Воспоминания о Русско-Японской войне 1904-1905 г.г. (Дружинин 1909)/Часть I/Глава II

Воспоминания о Русско-Японской войне 1904—1905 г.г. участника-добровольца — Часть I. От начала войны до завязки генерального сражения под Ляояном.
автор К. И. Дружинин (1863—1914)
См. Оглавление. Опубл.: 1909. Источник: Индекс в Викитеке

 

ГЛАВА II
Служба по охране побережие Ляодунского залива, в составе Приморского драгунского полка, с 22 марта по 11 апреля.

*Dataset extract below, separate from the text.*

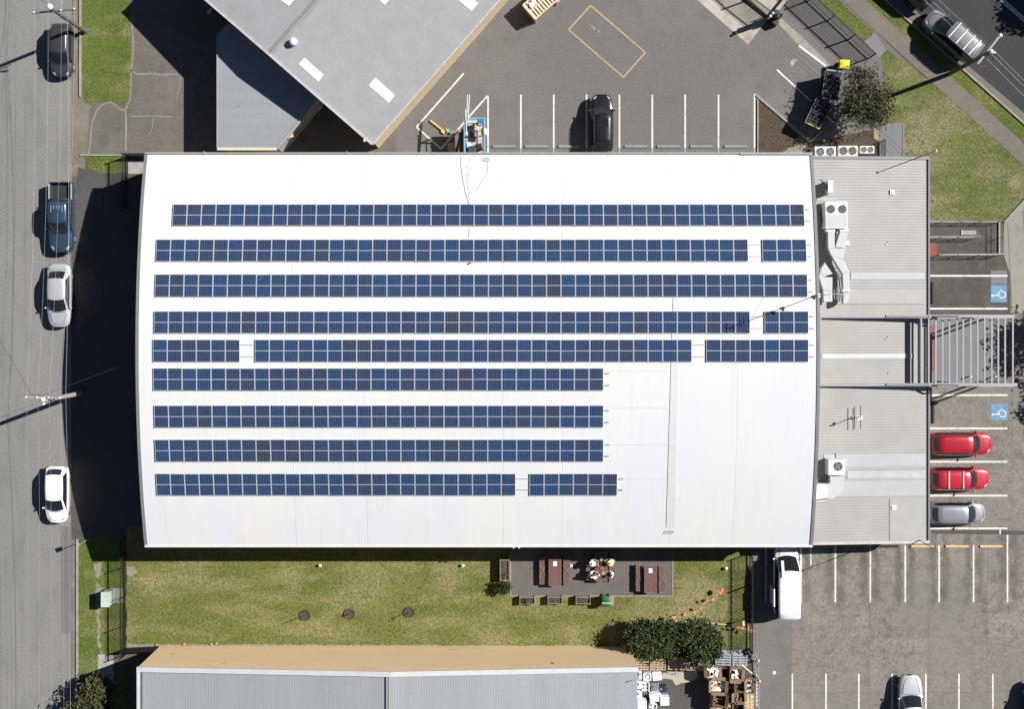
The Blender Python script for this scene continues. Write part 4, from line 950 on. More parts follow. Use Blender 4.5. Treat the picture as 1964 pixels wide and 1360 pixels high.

В Мукдене помещалась главная квартира наместника, и мы расстались с генералом. На прощание он сказал мне, что получил ожидаемую должность, хорошую квартиру и надеется иметь отличный стол (за обедом играет музыка). Я продолжал свой путь с необыкновенной медленностью, выжидая на каждой станции по несколько часов; только в Ляояне — штаб-квартире Куропаткина — поезд проскочил довольно скоро, и я не получил никаких указаний на станции, куда направиться, но, руководствуясь сведениями, данными мне еще в Петербурге одним товарищем, служившим в главном штабе, попал совершенно точно в место расположения Приморского драгунского полка: один эскадрон стоял в Гайчжоу, а три — в д. Баосичжай, в нескольких верстах.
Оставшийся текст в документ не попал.